1. Write a recursive function power(base, exp: Integer): Integer that computes base raised to the power exp for non-negative exp. Do not use the ^ operator. Verify that power(2, 10) returns 1024 and power(5, 0) returns 1.

2. Write a recursive function reverse_string(s: String): String that returns the characters of s in reverse order. Use the head-and-tail pattern from Section 8.4: the reverse of a string is the reverse of its tail followed by its head. Verify that reverse_string("hello") returns "olleh" and reverse_string("") returns "".

3. The greatest common divisor (GCD) of two positive integers can be computed by Euclid’s algorithm: gcd(a, b) is a when b = 0, and gcd(b, a % b) otherwise.
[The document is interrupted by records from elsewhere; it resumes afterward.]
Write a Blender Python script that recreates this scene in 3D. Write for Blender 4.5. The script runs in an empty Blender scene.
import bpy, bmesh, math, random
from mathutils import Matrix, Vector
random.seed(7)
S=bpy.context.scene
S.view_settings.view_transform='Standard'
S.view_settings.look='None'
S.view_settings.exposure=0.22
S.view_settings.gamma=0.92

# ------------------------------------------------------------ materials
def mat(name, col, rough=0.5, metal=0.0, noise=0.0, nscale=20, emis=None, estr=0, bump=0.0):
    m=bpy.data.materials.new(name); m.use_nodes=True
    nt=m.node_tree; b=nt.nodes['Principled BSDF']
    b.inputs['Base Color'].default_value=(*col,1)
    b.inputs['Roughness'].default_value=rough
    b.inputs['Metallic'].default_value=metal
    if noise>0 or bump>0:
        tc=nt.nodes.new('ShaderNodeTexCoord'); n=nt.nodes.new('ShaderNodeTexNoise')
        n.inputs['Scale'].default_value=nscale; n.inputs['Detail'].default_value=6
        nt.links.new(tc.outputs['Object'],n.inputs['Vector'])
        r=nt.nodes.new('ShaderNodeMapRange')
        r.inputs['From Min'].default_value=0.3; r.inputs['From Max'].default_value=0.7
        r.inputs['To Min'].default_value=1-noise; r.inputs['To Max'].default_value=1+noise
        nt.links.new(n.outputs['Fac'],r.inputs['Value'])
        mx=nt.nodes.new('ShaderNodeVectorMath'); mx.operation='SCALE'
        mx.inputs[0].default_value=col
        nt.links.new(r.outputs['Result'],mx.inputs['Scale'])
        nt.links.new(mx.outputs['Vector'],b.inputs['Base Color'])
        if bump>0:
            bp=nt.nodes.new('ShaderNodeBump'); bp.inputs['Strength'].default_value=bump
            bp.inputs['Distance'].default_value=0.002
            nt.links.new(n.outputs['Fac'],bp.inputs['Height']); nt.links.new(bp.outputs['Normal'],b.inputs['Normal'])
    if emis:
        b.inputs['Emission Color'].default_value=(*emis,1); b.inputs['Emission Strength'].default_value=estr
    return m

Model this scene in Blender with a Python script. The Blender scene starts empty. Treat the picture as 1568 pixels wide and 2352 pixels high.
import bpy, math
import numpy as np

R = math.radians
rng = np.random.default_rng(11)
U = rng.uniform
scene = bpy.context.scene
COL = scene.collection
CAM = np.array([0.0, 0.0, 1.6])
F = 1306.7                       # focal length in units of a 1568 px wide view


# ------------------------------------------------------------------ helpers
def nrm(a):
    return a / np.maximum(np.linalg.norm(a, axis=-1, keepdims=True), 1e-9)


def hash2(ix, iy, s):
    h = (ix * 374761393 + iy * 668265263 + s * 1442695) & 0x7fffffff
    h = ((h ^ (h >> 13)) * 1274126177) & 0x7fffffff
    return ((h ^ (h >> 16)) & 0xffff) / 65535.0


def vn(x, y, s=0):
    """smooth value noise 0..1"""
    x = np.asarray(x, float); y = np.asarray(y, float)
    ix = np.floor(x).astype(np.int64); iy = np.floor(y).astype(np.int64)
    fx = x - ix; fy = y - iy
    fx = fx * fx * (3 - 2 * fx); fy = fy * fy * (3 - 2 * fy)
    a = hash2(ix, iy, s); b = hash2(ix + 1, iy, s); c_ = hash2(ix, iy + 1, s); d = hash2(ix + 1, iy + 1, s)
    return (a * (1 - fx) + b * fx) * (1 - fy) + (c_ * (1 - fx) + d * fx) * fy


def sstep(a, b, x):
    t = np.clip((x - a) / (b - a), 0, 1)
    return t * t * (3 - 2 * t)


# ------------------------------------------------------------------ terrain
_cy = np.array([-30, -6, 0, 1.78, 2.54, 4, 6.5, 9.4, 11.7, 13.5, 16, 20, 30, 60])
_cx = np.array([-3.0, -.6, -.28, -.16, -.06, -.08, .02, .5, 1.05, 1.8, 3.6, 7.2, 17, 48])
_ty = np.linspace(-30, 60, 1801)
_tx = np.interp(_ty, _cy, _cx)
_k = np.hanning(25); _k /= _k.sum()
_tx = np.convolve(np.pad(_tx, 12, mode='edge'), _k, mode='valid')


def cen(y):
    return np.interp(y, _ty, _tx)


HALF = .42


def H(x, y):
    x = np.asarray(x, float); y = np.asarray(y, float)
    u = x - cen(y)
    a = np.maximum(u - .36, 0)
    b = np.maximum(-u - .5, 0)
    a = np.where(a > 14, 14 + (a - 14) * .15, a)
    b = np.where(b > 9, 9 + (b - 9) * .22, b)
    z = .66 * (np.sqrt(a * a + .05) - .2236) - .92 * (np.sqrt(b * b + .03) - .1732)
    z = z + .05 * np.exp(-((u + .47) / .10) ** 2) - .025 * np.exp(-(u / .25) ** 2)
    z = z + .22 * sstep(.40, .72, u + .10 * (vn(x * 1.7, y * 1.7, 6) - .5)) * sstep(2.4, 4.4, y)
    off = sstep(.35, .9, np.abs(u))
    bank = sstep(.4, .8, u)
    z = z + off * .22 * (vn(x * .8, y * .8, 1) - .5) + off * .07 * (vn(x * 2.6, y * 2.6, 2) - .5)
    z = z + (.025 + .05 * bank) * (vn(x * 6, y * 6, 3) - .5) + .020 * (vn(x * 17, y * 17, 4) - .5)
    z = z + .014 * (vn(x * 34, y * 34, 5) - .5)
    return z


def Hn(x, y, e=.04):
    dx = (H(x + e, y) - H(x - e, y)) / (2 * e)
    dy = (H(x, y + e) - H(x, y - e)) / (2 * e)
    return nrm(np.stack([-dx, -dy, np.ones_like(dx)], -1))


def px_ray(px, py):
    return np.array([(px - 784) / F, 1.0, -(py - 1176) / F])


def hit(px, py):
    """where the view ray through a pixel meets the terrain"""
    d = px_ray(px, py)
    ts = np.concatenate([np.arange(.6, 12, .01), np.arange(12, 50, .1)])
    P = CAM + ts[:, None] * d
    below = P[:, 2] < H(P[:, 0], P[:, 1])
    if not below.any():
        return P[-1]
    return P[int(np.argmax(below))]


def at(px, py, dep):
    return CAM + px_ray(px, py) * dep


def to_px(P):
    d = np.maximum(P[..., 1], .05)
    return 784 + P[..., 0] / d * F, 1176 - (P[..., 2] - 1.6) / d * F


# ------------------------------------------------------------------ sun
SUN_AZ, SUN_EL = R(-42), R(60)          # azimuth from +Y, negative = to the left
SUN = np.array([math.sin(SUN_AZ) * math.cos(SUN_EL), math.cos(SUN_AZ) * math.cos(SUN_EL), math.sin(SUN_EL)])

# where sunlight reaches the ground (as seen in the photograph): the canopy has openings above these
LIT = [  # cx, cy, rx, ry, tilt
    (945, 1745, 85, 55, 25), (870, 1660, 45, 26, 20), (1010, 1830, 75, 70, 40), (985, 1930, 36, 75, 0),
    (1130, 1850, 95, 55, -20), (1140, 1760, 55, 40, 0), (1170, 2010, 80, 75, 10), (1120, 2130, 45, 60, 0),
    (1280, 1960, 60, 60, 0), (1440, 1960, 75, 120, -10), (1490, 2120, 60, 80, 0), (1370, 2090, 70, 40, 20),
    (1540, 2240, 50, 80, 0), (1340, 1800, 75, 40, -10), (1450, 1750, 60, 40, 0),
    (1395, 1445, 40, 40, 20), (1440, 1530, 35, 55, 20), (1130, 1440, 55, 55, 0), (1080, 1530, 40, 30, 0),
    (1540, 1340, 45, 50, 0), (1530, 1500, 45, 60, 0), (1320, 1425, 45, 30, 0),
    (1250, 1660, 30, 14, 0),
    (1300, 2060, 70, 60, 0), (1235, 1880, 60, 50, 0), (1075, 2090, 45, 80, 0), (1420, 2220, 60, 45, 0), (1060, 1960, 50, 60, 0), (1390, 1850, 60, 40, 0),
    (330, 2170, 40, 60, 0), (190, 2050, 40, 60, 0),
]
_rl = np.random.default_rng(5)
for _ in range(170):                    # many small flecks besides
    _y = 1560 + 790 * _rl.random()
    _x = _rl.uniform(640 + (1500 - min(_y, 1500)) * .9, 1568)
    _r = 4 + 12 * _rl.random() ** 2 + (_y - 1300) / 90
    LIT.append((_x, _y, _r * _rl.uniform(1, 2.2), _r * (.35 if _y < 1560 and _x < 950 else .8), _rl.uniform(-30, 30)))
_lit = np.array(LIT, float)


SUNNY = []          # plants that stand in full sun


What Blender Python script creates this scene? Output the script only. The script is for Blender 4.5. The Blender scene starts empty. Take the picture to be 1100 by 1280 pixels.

Write a recursive function gcd(a, b: Integer): Integer and verify that gcd(48, 18) returns 6 and gcd(100, 75) returns 25.

4. Write a recursive function count_digits(n: Integer): Integer that returns the number of digits in a positive integer. The base case is a single-digit number (0–9). The recursive case removes the last digit with /. Verify that count_digits(1) returns 1, count_digits(42) returns 2, and count_digits(10000) returns 5.

5.* The naive recursive Fibonacci from Section 8.6 is exponentially slow because it recomputes sub-problems. Write an alternative function fibonacci_fast(n: Integer): Integer using a loop and two accumulator variables a and b, where at each step a holds F(i) and b holds F(i+1). Verify it gives the same results as the recursive version for n from 0 to 10, then time both versions informally at the REPL by calling them with n = 35 and observing the difference in response time.